## start Provided data
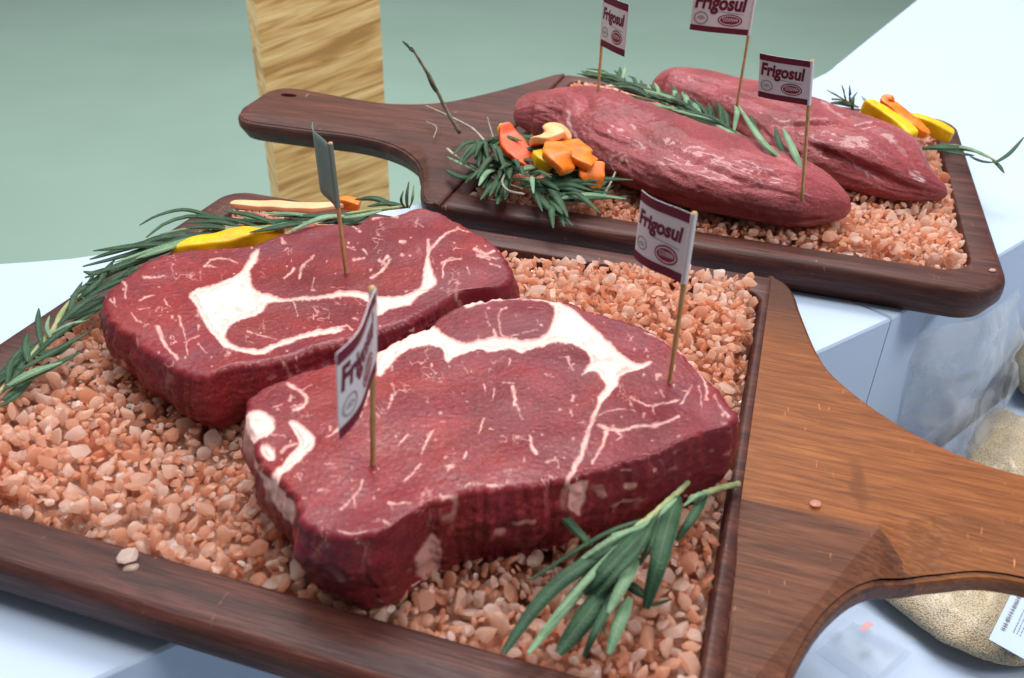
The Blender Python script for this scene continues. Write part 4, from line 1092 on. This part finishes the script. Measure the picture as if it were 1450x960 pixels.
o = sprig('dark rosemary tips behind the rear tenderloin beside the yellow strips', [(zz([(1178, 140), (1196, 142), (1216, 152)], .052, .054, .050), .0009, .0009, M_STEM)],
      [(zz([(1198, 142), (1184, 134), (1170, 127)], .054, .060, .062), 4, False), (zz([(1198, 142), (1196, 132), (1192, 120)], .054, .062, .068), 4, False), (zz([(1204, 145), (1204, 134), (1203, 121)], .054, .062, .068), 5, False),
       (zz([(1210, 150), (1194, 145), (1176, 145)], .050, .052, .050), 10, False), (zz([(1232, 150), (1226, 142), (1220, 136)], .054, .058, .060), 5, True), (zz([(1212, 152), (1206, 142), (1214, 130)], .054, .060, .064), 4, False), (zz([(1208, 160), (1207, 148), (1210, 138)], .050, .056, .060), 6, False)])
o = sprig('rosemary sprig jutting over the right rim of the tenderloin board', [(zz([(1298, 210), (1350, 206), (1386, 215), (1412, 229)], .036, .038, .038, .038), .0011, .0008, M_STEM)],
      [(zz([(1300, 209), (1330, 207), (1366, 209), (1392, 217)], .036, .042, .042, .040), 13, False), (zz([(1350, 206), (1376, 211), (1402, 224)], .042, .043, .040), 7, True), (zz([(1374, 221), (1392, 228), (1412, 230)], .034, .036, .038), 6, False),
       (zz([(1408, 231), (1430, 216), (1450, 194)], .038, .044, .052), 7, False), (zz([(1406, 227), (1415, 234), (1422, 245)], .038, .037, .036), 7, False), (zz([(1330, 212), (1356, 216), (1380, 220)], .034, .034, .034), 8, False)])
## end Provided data
▸ **Work instructions**
Reproduce the data verbatim. Do not carry any picture into the copy.

▸ **Solution to the problem**
The Blender Python script for this scene continues. Write part 4, from line 1092 on. This part finishes the script. Measure the picture as if it were 1450x960 pixels.
o = sprig('dark rosemary tips behind the rear tenderloin beside the yellow strips', [(zz([(1178, 140), (1196, 142), (1216, 152)], .052, .054, .050), .0009, .0009, M_STEM)],
      [(zz([(1198, 142), (1184, 134), (1170, 127)], .054, .060, .062), 4, False), (zz([(1198, 142), (1196, 132), (1192, 120)], .054, .062, .068), 4, False), (zz([(1204, 145), (1204, 134), (1203, 121)], .054, .062, .068), 5, False),
       (zz([(1210, 150), (1194, 145), (1176, 145)], .050, .052, .050), 10, False), (zz([(1232, 150), (1226, 142), (1220, 136)], .054, .058, .060), 5, True), (zz([(1212, 152), (1206, 142), (1214, 130)], .054, .060, .064), 4, False), (zz([(1208, 160), (1207, 148), (1210, 138)], .050, .056, .060), 6, False)])
o = sprig('rosemary sprig jutting over the right rim of the tenderloin board', [(zz([(1298, 210), (1350, 206), (1386, 215), (1412, 229)], .036, .038, .038, .038), .0011, .0008, M_STEM)],
      [(zz([(1300, 209), (1330, 207), (1366, 209), (1392, 217)], .036, .042, .042, .040), 13, False), (zz([(1350, 206), (1376, 211), (1402, 224)], .042, .043, .040), 7, True), (zz([(1374, 221), (1392, 228), (1412, 230)], .034, .036, .038), 6, False),
       (zz([(1408, 231), (1430, 216), (1450, 194)], .038, .044, .052), 7, False), (zz([(1406, 227), (1415, 234), (1422, 245)], .038, .037, .036), 7, False), (zz([(1330, 212), (1356, 216), (1380, 220)], .034, .034, .034), 8, False)])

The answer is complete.